Please quote exactly the opening lines of the data, from the first line to the one where "S.render.resolution_x, S.render.resolution_y = 1024, 683" appears.

====

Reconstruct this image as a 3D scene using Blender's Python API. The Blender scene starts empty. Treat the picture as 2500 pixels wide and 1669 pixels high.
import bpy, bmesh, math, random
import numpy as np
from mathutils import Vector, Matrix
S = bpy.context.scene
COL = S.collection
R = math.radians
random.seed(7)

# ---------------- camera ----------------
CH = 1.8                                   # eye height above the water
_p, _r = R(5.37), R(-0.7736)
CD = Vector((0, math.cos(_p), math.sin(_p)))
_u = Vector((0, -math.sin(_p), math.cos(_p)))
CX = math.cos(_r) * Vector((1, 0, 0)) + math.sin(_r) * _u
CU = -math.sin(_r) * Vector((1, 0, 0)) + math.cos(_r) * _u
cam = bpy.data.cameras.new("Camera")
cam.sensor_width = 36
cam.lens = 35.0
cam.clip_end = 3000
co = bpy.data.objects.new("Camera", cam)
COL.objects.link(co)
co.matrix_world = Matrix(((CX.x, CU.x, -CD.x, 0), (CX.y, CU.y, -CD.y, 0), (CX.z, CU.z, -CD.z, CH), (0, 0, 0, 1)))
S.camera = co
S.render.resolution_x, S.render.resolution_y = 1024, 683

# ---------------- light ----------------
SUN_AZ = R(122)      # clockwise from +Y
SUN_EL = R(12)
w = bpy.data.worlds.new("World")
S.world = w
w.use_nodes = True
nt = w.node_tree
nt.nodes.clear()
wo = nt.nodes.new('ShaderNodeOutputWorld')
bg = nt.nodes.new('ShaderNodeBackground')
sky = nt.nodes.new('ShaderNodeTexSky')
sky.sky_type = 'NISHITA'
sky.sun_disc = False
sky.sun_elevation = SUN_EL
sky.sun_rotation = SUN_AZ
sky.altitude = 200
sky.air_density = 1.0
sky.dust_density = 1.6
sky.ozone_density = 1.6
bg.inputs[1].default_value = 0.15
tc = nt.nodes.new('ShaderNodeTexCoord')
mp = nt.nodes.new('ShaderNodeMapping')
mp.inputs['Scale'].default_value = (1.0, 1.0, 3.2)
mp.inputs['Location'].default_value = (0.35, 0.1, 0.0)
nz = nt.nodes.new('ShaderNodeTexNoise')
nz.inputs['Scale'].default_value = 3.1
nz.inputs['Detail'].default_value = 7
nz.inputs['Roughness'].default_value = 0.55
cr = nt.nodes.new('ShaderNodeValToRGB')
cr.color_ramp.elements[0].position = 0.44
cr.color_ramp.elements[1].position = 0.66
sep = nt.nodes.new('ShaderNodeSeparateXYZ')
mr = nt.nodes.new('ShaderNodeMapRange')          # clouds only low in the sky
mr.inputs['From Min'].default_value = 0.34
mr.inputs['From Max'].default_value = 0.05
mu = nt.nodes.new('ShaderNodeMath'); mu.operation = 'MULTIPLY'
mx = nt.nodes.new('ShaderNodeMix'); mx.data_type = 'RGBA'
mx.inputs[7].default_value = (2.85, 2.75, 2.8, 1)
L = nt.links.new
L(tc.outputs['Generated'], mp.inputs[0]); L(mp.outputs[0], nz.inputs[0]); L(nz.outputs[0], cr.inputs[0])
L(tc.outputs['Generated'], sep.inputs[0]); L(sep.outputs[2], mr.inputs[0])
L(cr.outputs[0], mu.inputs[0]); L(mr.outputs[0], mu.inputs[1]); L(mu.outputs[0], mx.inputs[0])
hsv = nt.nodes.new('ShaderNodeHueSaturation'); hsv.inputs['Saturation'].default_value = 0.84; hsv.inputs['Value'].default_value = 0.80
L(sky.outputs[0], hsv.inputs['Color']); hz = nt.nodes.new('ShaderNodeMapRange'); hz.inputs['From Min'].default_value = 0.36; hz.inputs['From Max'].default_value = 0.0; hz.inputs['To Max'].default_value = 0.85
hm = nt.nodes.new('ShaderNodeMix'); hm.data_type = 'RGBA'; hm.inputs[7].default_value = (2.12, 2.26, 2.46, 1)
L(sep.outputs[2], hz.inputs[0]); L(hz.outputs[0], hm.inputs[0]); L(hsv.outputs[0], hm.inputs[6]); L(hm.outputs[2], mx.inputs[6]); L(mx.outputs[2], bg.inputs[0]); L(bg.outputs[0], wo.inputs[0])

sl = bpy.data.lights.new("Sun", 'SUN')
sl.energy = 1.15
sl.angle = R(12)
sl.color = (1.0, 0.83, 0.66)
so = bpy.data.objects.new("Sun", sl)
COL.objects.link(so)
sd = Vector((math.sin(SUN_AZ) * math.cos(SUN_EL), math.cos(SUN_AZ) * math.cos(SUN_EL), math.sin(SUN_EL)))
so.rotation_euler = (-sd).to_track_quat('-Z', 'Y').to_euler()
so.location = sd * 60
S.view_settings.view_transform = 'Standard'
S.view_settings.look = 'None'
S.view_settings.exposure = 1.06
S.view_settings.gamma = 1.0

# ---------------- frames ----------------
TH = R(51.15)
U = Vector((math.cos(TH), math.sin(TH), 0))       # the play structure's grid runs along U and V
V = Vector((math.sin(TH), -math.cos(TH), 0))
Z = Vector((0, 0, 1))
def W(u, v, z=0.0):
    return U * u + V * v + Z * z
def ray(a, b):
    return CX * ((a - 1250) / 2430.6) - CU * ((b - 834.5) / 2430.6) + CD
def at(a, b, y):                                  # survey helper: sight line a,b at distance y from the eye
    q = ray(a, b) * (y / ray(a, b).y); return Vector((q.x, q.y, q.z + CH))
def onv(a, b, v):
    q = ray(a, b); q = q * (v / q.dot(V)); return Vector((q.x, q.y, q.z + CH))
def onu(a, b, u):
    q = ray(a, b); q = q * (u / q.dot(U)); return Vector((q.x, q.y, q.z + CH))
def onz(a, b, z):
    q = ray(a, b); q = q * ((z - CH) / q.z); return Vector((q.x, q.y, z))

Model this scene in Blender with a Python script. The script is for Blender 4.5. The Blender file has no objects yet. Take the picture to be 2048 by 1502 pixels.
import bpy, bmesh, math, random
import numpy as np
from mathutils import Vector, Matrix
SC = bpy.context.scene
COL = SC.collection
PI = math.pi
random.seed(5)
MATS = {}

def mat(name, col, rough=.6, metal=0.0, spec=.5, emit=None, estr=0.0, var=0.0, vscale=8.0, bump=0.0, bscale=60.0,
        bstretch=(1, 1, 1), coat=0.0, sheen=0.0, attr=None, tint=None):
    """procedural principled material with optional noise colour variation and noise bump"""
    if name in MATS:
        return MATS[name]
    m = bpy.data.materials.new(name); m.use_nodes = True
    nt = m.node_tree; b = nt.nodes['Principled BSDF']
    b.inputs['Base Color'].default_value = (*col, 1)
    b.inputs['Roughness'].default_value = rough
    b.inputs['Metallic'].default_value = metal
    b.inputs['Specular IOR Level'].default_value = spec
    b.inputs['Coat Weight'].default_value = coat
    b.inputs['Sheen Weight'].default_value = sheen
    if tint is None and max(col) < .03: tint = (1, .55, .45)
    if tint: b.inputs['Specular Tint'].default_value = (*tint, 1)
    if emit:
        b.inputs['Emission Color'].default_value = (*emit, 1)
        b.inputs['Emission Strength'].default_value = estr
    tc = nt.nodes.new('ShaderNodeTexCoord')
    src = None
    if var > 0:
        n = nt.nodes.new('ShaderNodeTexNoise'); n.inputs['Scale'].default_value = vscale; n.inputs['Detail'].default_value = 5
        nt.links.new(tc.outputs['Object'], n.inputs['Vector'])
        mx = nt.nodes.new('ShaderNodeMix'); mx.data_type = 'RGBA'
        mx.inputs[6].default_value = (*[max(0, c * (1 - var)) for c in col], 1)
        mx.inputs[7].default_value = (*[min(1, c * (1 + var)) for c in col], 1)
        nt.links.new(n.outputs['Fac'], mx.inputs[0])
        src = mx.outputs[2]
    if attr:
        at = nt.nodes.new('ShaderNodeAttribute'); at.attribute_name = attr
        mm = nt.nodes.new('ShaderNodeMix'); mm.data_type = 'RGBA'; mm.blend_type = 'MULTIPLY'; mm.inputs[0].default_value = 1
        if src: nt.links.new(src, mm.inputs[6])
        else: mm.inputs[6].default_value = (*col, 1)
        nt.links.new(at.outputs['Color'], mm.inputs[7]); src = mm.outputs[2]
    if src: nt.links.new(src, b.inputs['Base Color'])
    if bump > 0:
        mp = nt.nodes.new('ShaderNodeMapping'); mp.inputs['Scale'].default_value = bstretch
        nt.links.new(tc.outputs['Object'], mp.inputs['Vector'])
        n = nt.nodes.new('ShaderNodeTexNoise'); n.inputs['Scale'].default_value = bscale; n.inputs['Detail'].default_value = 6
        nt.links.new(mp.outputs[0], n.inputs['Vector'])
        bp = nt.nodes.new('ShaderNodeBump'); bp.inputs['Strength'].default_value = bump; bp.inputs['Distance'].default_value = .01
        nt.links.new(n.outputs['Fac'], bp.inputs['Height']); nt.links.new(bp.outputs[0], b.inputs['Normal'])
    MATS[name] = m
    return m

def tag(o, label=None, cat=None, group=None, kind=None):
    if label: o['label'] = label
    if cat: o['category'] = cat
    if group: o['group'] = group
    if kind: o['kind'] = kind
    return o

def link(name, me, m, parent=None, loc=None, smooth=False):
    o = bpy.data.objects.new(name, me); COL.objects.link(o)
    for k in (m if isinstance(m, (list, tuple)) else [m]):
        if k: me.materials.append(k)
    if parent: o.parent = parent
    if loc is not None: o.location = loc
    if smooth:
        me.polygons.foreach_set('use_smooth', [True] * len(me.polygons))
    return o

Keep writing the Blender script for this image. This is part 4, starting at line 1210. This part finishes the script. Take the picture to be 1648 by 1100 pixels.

====

■ **Solution for this task**
Reconstruct this image as a 3D scene using Blender's Python API. The Blender scene starts empty. Treat the picture as 2500 pixels wide and 1669 pixels high.
import bpy, bmesh, math, random
import numpy as np
from mathutils import Vector, Matrix
S = bpy.context.scene
COL = S.collection
R = math.radians
random.seed(7)

# ---------------- camera ----------------
CH = 1.8                                   # eye height above the water
_p, _r = R(5.37), R(-0.7736)
CD = Vector((0, math.cos(_p), math.sin(_p)))
_u = Vector((0, -math.sin(_p), math.cos(_p)))
CX = math.cos(_r) * Vector((1, 0, 0)) + math.sin(_r) * _u
CU = -math.sin(_r) * Vector((1, 0, 0)) + math.cos(_r) * _u
cam = bpy.data.cameras.new("Camera")
cam.sensor_width = 36
cam.lens = 35.0
cam.clip_end = 3000
co = bpy.data.objects.new("Camera", cam)
COL.objects.link(co)
co.matrix_world = Matrix(((CX.x, CU.x, -CD.x, 0), (CX.y, CU.y, -CD.y, 0), (CX.z, CU.z, -CD.z, CH), (0, 0, 0, 1)))
S.camera = co
S.render.resolution_x, S.render.resolution_y = 1024, 683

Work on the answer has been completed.